### Exercise goal
Omit all pictures. Copy the rest of the material exactly.

### Data lines
=-=-=
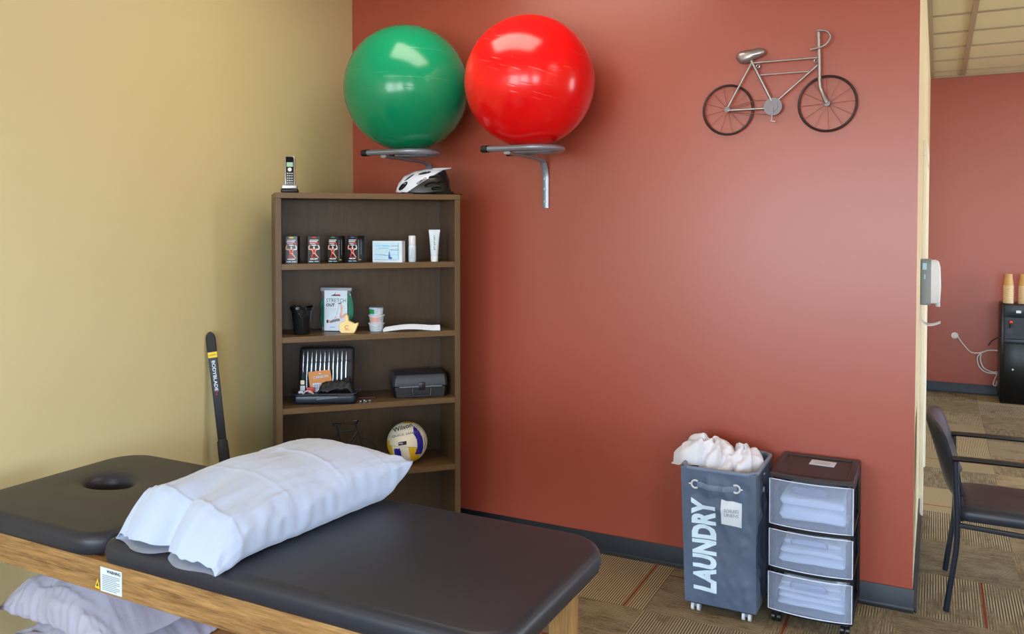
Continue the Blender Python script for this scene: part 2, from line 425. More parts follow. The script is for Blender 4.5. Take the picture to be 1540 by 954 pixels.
# wall behind the camera with two wide windows
WINS = [(-2.75, -.85), (-.55, 1.35), (2.4, 4.4)]; WZ0, WZ1 = .75, 2.55
bm = nb()
xs = [XL] + [v for w in WINS for v in w] + [XR]
for i in range(0, len(xs), 2): box(bm, xs[i], xs[i+1], YS-TW, YS, 0, H)
for a, b in WINS: box(bm, a, b, YS-TW, YS, 0, WZ0); box(bm, a, b, YS-TW, YS, WZ1, H)
struct('wall_front', bm, 'cream')
for i, (a, b) in enumerate(WINS):
    bm = nb(); fr = .05
    for (p, q, r, s) in ((a, b, WZ0, WZ0+fr), (a, b, WZ1-fr, WZ1), (a, a+fr, WZ0, WZ1), (b-fr, b, WZ0, WZ1), ((a+b)/2-.025, (a+b)/2+.025, WZ0, WZ1), (a, b, 1.85, 1.89)):
        box(bm, p, q, YS-.1, YS-.04, r, s)
    struct('window_%d' % (i+1), bm, 'white')
# baseboards with a coved toe
def baseboard(name, p0, p1, nrm, mat, ends=True):
    prof = [(0, .10), (.004, .1016), (.006, .098), (.006, .02), (.010, .008), (.018, .001), (.018, 0), (0, 0)]
    p0, p1, nrm = Vector(p0), Vector(p1), Vector(nrm)
    bm = nb(); loft(bm, [[p + nrm*a + Vector((0, 0, z)) for a, z in prof] for p in (p0, p1)])
    return struct(name, bm, mat, smooth=True)
baseboard('baseboard_back', (XL, 0, 0), (XW+.006, 0, 0), (0, -1, 0), 'base')
baseboard('baseboard_left', (XL, YS, 0), (XL, 0, 0), (1, 0, 0), 'base')
baseboard('baseboard_far', (XW, YF, 0), (XR, YF, 0), (0, -1, 0), 'base_blue')
baseboard('baseboard_side', (XW, 0.0, 0), (XW, 1.36, 0), (1, 0, 0), 'base')
# door in the cream side wall, seen edge-on: casing and slab
bm = nb()
box(bm, XW, XW+.022, 1.36, 1.45, 0, 2.1); box(bm, XW, XW+.022, 2.45, 2.54, 0, 2.1); box(bm, XW, XW+.022, 1.36, 2.54, 2.1, 2.19)
box(bm, XW, XW+.008, 1.45, 2.45, 0, 2.1)
struct('door_1', bm, 'casing', bevel=.003)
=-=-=
### Exercise answer
Continue the Blender Python script for this scene: part 2, from line 425. More parts follow. The script is for Blender 4.5. Take the picture to be 1540 by 954 pixels.
# wall behind the camera with two wide windows
WINS = [(-2.75, -.85), (-.55, 1.35), (2.4, 4.4)]; WZ0, WZ1 = .75, 2.55
bm = nb()
xs = [XL] + [v for w in WINS for v in w] + [XR]
for i in range(0, len(xs), 2): box(bm, xs[i], xs[i+1], YS-TW, YS, 0, H)
for a, b in WINS: box(bm, a, b, YS-TW, YS, 0, WZ0); box(bm, a, b, YS-TW, YS, WZ1, H)
struct('wall_front', bm, 'cream')
for i, (a, b) in enumerate(WINS):
    bm = nb(); fr = .05
    for (p, q, r, s) in ((a, b, WZ0, WZ0+fr), (a, b, WZ1-fr, WZ1), (a, a+fr, WZ0, WZ1), (b-fr, b, WZ0, WZ1), ((a+b)/2-.025, (a+b)/2+.025, WZ0, WZ1), (a, b, 1.85, 1.89)):
        box(bm, p, q, YS-.1, YS-.04, r, s)
    struct('window_%d' % (i+1), bm, 'white')
# baseboards with a coved toe
def baseboard(name, p0, p1, nrm, mat, ends=True):
    prof = [(0, .10), (.004, .1016), (.006, .098), (.006, .02), (.010, .008), (.018, .001), (.018, 0), (0, 0)]
    p0, p1, nrm = Vector(p0), Vector(p1), Vector(nrm)
    bm = nb(); loft(bm, [[p + nrm*a + Vector((0, 0, z)) for a, z in prof] for p in (p0, p1)])
    return struct(name, bm, mat, smooth=True)
baseboard('baseboard_back', (XL, 0, 0), (XW+.006, 0, 0), (0, -1, 0), 'base')
baseboard('baseboard_left', (XL, YS, 0), (XL, 0, 0), (1, 0, 0), 'base')
baseboard('baseboard_far', (XW, YF, 0), (XR, YF, 0), (0, -1, 0), 'base_blue')
baseboard('baseboard_side', (XW, 0.0, 0), (XW, 1.36, 0), (1, 0, 0), 'base')
# door in the cream side wall, seen edge-on: casing and slab
bm = nb()
box(bm, XW, XW+.022, 1.36, 1.45, 0, 2.1); box(bm, XW, XW+.022, 2.45, 2.54, 0, 2.1); box(bm, XW, XW+.022, 1.36, 2.54, 2.1, 2.19)
box(bm, XW, XW+.008, 1.45, 2.45, 0, 2.1)
struct('door_1', bm, 'casing', bevel=.003)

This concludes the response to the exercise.